* START *
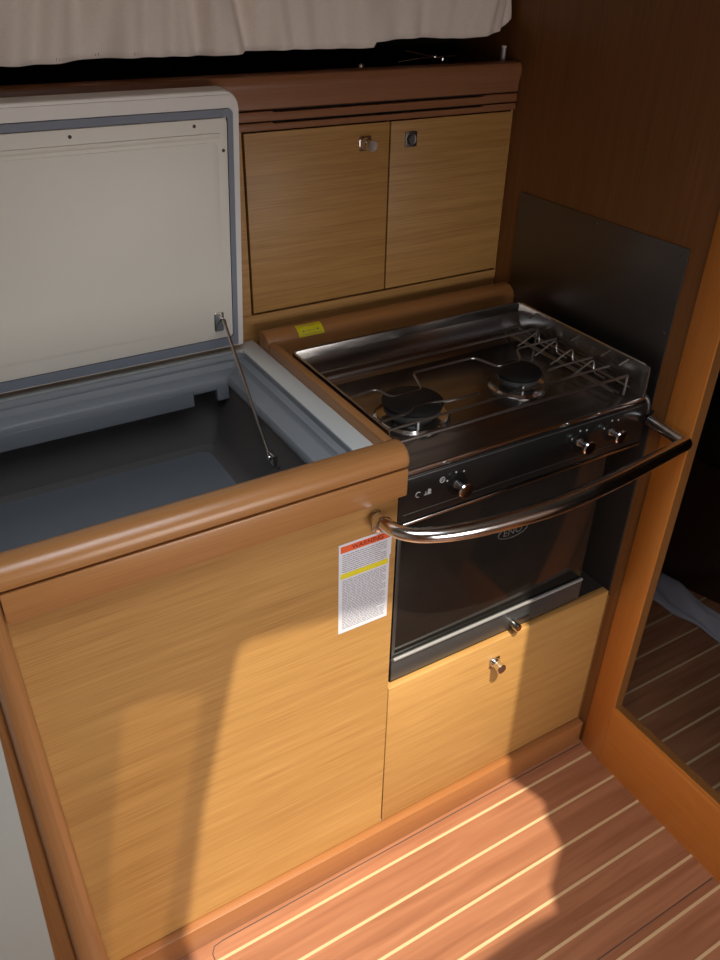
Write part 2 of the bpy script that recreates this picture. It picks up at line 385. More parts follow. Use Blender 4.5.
# lip below the step, with the notch at its back right
bm = B()
box(bm, XL, -0.150, 0.3715, 0.382, 0.802, 0.8290, 0.0012)
box(bm, -0.110, -0.0895, 0.3715, 0.382, 0.802, 0.8290, 0.0012)
box(bm, -0.150, -0.110, 0.3715, 0.382, 0.822, 0.8290, 0.0012)
box(bm, -0.0905, -0.080, 0.05, 0.382, 0.826, 0.8290, 0.0010)
box(bm, XL, -0.080, 0.044, 0.0525, 0.806, 0.8290, 0.001)
obj('inner_lip', bm, M_GREY, ice)
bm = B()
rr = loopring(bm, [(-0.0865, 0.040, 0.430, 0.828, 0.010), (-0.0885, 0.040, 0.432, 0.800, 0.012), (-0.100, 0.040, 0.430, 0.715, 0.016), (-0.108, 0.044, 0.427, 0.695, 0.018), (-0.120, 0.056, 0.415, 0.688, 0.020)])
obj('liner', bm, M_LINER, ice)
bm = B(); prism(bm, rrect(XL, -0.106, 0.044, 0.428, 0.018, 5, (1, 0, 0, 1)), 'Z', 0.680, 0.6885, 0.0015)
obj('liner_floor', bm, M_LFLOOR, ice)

# ------------------------------------------------------------------ icebox lid (part of the icebox, hinged along its back edge)
LB = Vector((0, 0.400, 0.878)); LD = Vector((0, -0.105, 0.9945)).normalized(); LN = Vector((0, -LD.z, LD.y))
def lidp(x, v, h): return Vector((x, 0, 0)) + LB + LD * v + LN * h
def lid_prism(bm, pts, h0, h1, bev=0.0, seg=2):
    v0 = [bm.verts.new(lidp(x, v, h0)) for x, v in pts]; v1 = [bm.verts.new(lidp(x, v, h1)) for x, v in pts]
    n = len(pts); fs = [bm.faces.new(v0), bm.faces.new(list(reversed(v1)))]
    for i in range(n): fs.append(bm.faces.new((v0[(i + 1) % n], v0[i], v1[i], v1[(i + 1) % n])))
    bmesh.ops.recalc_face_normals(bm, faces=fs)
    if bev: bmesh.ops.bevel(bm, geom=list({e for f in fs[:2] for e in f.edges}), offset=bev, segments=seg, profile=0.5, affect='EDGES', clamp_overlap=True)
def lid_frame(bm, o, i, h0, h1):
    """frame between two rounded outlines"""
    a = [bm.verts.new(lidp(x, v, h1)) for x, v in o]; b = [bm.verts.new(lidp(x, v, h1)) for x, v in i]
    a0 = [bm.verts.new(lidp(x, v, h0)) for x, v in o]; b0 = [bm.verts.new(lidp(x, v, h0)) for x, v in i]
    n = len(o)
    for k in range(n):
        j = (k + 1) % n
        bm.faces.new((a[k], a[j], b[j], b[k])); bm.faces.new((a[j], a[k], a0[k], a0[j])); bm.faces.new((b[k], b[j], b0[j], b0[k])); bm.faces.new((a0[k], a0[j], b0[j], b0[k]))
LX0 = -0.52; LX1 = -0.047; LH = 0.385
lid = obj('lid', (lambda bm: (lid_prism(bm, rrect(LX0, LX1, 0.0, LH, 0.022, 6, (1, 1, .1, .1)), -0.030, -0.002, 0.007, 4), bm)[1])(B()), M_RIM, ice)
bm = B(); lid_frame(bm, rrect(LX0 + .001, LX1 - .0012, 0.001, LH - .005, 0.019, 6, (1, 1, .1, .1)), rrect(LX0 + .012, LX1 - .0105, 0.0045, LH - .0215, 0.006), -0.006, 0.0)
obj('lid_edge', bm, M_RIM, lid)
bm = B(); lid_frame(bm, rrect(LX0 + .0125, LX1 - .011, 0.0050, LH - .022, 0.006, 6, (1, 1, .3, .3)), rrect(LX0 + .0225, LX1 - .0190, 0.0205, LH - .0315, 0.004), -0.004, 0.0035)
obj('gasket', bm, M_GASK, lid)
bm = B(); lid_prism(bm, rrect(LX0 + .024, LX1 - .0200, 0.0215, LH - .0325, 0.006), -0.004, 0.004, 0.0015)
# raised bead set in from the top and the right
lid_prism(bm, rrect(LX0 + .04, LX1 - .030, LH - .058, LH - .051, 0.0034), 0.003, 0.0062, 0.0015)
lid_prism(bm, rrect(LX0 + .045, LX1 - .034, 0.045, LH - .063, 0.010), 0.003, 0.0048, 0.0012)
obj('lid_panel', bm, M_CREAM, lid)
for x, v in ((-0.277, LH - .0415), (-0.114, LH - .0405), (-0.0735, LH - .075)):
    bm = B(); o3 = lidp(x, v, 0.0038)
    lathe(bm, [(0, 0), (0.0024, 0), (0.0022, 0.0008), (0.001, 0.0009), (0, 0.0003)], o3, LN, 14)
    obj('screw', bm, M_HOLE, lid)
# stay that holds the lid up: bracket, rod with ball ends, catch on the liner
bm = B(); lid_prism(bm, rrect(-0.0985, -0.083, 0.036, 0.068, 0.002), 0.004, 0.0065, 0.0006)
br = obj('stay_bracket', bm, M_STEEL, lid)
top = lidp(-0.085, 0.055, 0.011); bot = Vector((-0.0970, 0.205, 0.781))
bm = B(); lathe(bm, [(0, 0), (0.0035, 0), (0.004, 0.002), (0.0035, 0.004), (0.002, 0.005), (0, 0.005)], lidp(-0.085, 0.055, 0.006), LN, 14)
obj('pivot', bm, M_CHROME, br)
st = obj('stay', tube(B(), [top, top + (bot - top) * 0.04, bot - (bot - top) * 0.04, bot], [0.0040, 0.0028, 0.0028, 0.0036], 10), M_CHROME, ice)
bm = B(); box(bm, -0.0985, -0.0900, 0.190, 0.210, 0.772, 0.790, 0.002)
lathe(bm, [(0, 0), (0.0055, 0.001), (0.0062, 0.004), (0.0055, 0.007), (0, 0.0085)], (-0.0935, 0.204, 0.781), (-1, 0, 0), 16)
obj('stay_catch', bm, M_STEEL, ice)
bm = B(); lathe(bm, [(0, 0), (0.0025, 0), (0.0025, 0.006), (0, 0.006)], (-0.0895, 0.182, 0.775), (-1, 0, 0), 10)
obj('screw', bm, M_HOLE, ice)

# ================================================================== LOCKER BELOW THE STOVE
lk = thing('under_stove_locker', 'low honey wood locker below the oven with push latch', 'cabinet', (0.25, 0.2, 0.06))
dr = obj('door', box(B(), 0.0025, 0.4945, 0.0, 0.0155, 0.064, 0.4185, 0.0012), M_VEN, lk)
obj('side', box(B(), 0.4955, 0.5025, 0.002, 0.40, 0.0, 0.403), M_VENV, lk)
obj('carcass', box(B(), 0.0005, 0.4950, 0.0165, 0.40, 0.062, 0.4175), M_DARK, lk)  # near-black top paints shade onto the recess floor
obj('recess_back', box(B(), 0.0005, 0.4985, 0.3985, 0.404, 0.419, 0.829), M_DARK, lk)
obj('recess_shade_panel', box(B(), 0.4985, 0.5025, 0.004, 0.40, 0.405, 0.800), M_DARK, lk)  # near-black panel added over the bulkhead to hold the recess shade
def push_latch(parent, x, y, z, out=0.022, base=0.010):
    bm = B(); box(bm, x - base, x + base, y - 0.0022, y, z - base, z + base, 0.001)
    p = obj('latch', bm, M_STEEL, parent)
    bm = B(); lathe(bm, [(0, 0), (0.0100, 0.0), (0.0094, 0.003), (0.0080, 0.005), (0.0078, out * .5), (0.0090, out * .58), (0.0096, out * .93), (0.0085, out), (0, out)], (x, y - 0.002, z), (0, -1, 0), 20)
    obj('knob', bm, M_CHROME, p)
push_latch(dr, 0.226, 0.0, 0.368, 0.021, 0.011)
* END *
_TASK BRIEF_
Exclude every picture and copy the remaining data exactly.

_THE REPLY_
Write part 2 of the bpy script that recreates this picture. It picks up at line 385. More parts follow. Use Blender 4.5.
# lip below the step, with the notch at its back right
bm = B()
box(bm, XL, -0.150, 0.3715, 0.382, 0.802, 0.8290, 0.0012)
box(bm, -0.110, -0.0895, 0.3715, 0.382, 0.802, 0.8290, 0.0012)
box(bm, -0.150, -0.110, 0.3715, 0.382, 0.822, 0.8290, 0.0012)
box(bm, -0.0905, -0.080, 0.05, 0.382, 0.826, 0.8290, 0.0010)
box(bm, XL, -0.080, 0.044, 0.0525, 0.806, 0.8290, 0.001)
obj('inner_lip', bm, M_GREY, ice)
bm = B()
rr = loopring(bm, [(-0.0865, 0.040, 0.430, 0.828, 0.010), (-0.0885, 0.040, 0.432, 0.800, 0.012), (-0.100, 0.040, 0.430, 0.715, 0.016), (-0.108, 0.044, 0.427, 0.695, 0.018), (-0.120, 0.056, 0.415, 0.688, 0.020)])
obj('liner', bm, M_LINER, ice)
bm = B(); prism(bm, rrect(XL, -0.106, 0.044, 0.428, 0.018, 5, (1, 0, 0, 1)), 'Z', 0.680, 0.6885, 0.0015)
obj('liner_floor', bm, M_LFLOOR, ice)

# ------------------------------------------------------------------ icebox lid (part of the icebox, hinged along its back edge)
LB = Vector((0, 0.400, 0.878)); LD = Vector((0, -0.105, 0.9945)).normalized(); LN = Vector((0, -LD.z, LD.y))
def lidp(x, v, h): return Vector((x, 0, 0)) + LB + LD * v + LN * h
def lid_prism(bm, pts, h0, h1, bev=0.0, seg=2):
    v0 = [bm.verts.new(lidp(x, v, h0)) for x, v in pts]; v1 = [bm.verts.new(lidp(x, v, h1)) for x, v in pts]
    n = len(pts); fs = [bm.faces.new(v0), bm.faces.new(list(reversed(v1)))]
    for i in range(n): fs.append(bm.faces.new((v0[(i + 1) % n], v0[i], v1[i], v1[(i + 1) % n])))
    bmesh.ops.recalc_face_normals(bm, faces=fs)
    if bev: bmesh.ops.bevel(bm, geom=list({e for f in fs[:2] for e in f.edges}), offset=bev, segments=seg, profile=0.5, affect='EDGES', clamp_overlap=True)
def lid_frame(bm, o, i, h0, h1):
    """frame between two rounded outlines"""
    a = [bm.verts.new(lidp(x, v, h1)) for x, v in o]; b = [bm.verts.new(lidp(x, v, h1)) for x, v in i]
    a0 = [bm.verts.new(lidp(x, v, h0)) for x, v in o]; b0 = [bm.verts.new(lidp(x, v, h0)) for x, v in i]
    n = len(o)
    for k in range(n):
        j = (k + 1) % n
        bm.faces.new((a[k], a[j], b[j], b[k])); bm.faces.new((a[j], a[k], a0[k], a0[j])); bm.faces.new((b[k], b[j], b0[j], b0[k])); bm.faces.new((a0[k], a0[j], b0[j], b0[k]))
LX0 = -0.52; LX1 = -0.047; LH = 0.385
lid = obj('lid', (lambda bm: (lid_prism(bm, rrect(LX0, LX1, 0.0, LH, 0.022, 6, (1, 1, .1, .1)), -0.030, -0.002, 0.007, 4), bm)[1])(B()), M_RIM, ice)
bm = B(); lid_frame(bm, rrect(LX0 + .001, LX1 - .0012, 0.001, LH - .005, 0.019, 6, (1, 1, .1, .1)), rrect(LX0 + .012, LX1 - .0105, 0.0045, LH - .0215, 0.006), -0.006, 0.0)
obj('lid_edge', bm, M_RIM, lid)
bm = B(); lid_frame(bm, rrect(LX0 + .0125, LX1 - .011, 0.0050, LH - .022, 0.006, 6, (1, 1, .3, .3)), rrect(LX0 + .0225, LX1 - .0190, 0.0205, LH - .0315, 0.004), -0.004, 0.0035)
obj('gasket', bm, M_GASK, lid)
bm = B(); lid_prism(bm, rrect(LX0 + .024, LX1 - .0200, 0.0215, LH - .0325, 0.006), -0.004, 0.004, 0.0015)
# raised bead set in from the top and the right
lid_prism(bm, rrect(LX0 + .04, LX1 - .030, LH - .058, LH - .051, 0.0034), 0.003, 0.0062, 0.0015)
lid_prism(bm, rrect(LX0 + .045, LX1 - .034, 0.045, LH - .063, 0.010), 0.003, 0.0048, 0.0012)
obj('lid_panel', bm, M_CREAM, lid)
for x, v in ((-0.277, LH - .0415), (-0.114, LH - .0405), (-0.0735, LH - .075)):
    bm = B(); o3 = lidp(x, v, 0.0038)
    lathe(bm, [(0, 0), (0.0024, 0), (0.0022, 0.0008), (0.001, 0.0009), (0, 0.0003)], o3, LN, 14)
    obj('screw', bm, M_HOLE, lid)
# stay that holds the lid up: bracket, rod with ball ends, catch on the liner
bm = B(); lid_prism(bm, rrect(-0.0985, -0.083, 0.036, 0.068, 0.002), 0.004, 0.0065, 0.0006)
br = obj('stay_bracket', bm, M_STEEL, lid)
top = lidp(-0.085, 0.055, 0.011); bot = Vector((-0.0970, 0.205, 0.781))
bm = B(); lathe(bm, [(0, 0), (0.0035, 0), (0.004, 0.002), (0.0035, 0.004), (0.002, 0.005), (0, 0.005)], lidp(-0.085, 0.055, 0.006), LN, 14)
obj('pivot', bm, M_CHROME, br)
st = obj('stay', tube(B(), [top, top + (bot - top) * 0.04, bot - (bot - top) * 0.04, bot], [0.0040, 0.0028, 0.0028, 0.0036], 10), M_CHROME, ice)
bm = B(); box(bm, -0.0985, -0.0900, 0.190, 0.210, 0.772, 0.790, 0.002)
lathe(bm, [(0, 0), (0.0055, 0.001), (0.0062, 0.004), (0.0055, 0.007), (0, 0.0085)], (-0.0935, 0.204, 0.781), (-1, 0, 0), 16)
obj('stay_catch', bm, M_STEEL, ice)
bm = B(); lathe(bm, [(0, 0), (0.0025, 0), (0.0025, 0.006), (0, 0.006)], (-0.0895, 0.182, 0.775), (-1, 0, 0), 10)
obj('screw', bm, M_HOLE, ice)

# ================================================================== LOCKER BELOW THE STOVE
lk = thing('under_stove_locker', 'low honey wood locker below the oven with push latch', 'cabinet', (0.25, 0.2, 0.06))
dr = obj('door', box(B(), 0.0025, 0.4945, 0.0, 0.0155, 0.064, 0.4185, 0.0012), M_VEN, lk)
obj('side', box(B(), 0.4955, 0.5025, 0.002, 0.40, 0.0, 0.403), M_VENV, lk)
obj('carcass', box(B(), 0.0005, 0.4950, 0.0165, 0.40, 0.062, 0.4175), M_DARK, lk)  # near-black top paints shade onto the recess floor
obj('recess_back', box(B(), 0.0005, 0.4985, 0.3985, 0.404, 0.419, 0.829), M_DARK, lk)
obj('recess_shade_panel', box(B(), 0.4985, 0.5025, 0.004, 0.40, 0.405, 0.800), M_DARK, lk)  # near-black panel added over the bulkhead to hold the recess shade
def push_latch(parent, x, y, z, out=0.022, base=0.010):
    bm = B(); box(bm, x - base, x + base, y - 0.0022, y, z - base, z + base, 0.001)
    p = obj('latch', bm, M_STEEL, parent)
    bm = B(); lathe(bm, [(0, 0), (0.0100, 0.0), (0.0094, 0.003), (0.0080, 0.005), (0.0078, out * .5), (0.0090, out * .58), (0.0096, out * .93), (0.0085, out), (0, out)], (x, y - 0.002, z), (0, -1, 0), 20)
    obj('knob', bm, M_CHROME, p)
push_latch(dr, 0.226, 0.0, 0.368, 0.021, 0.011)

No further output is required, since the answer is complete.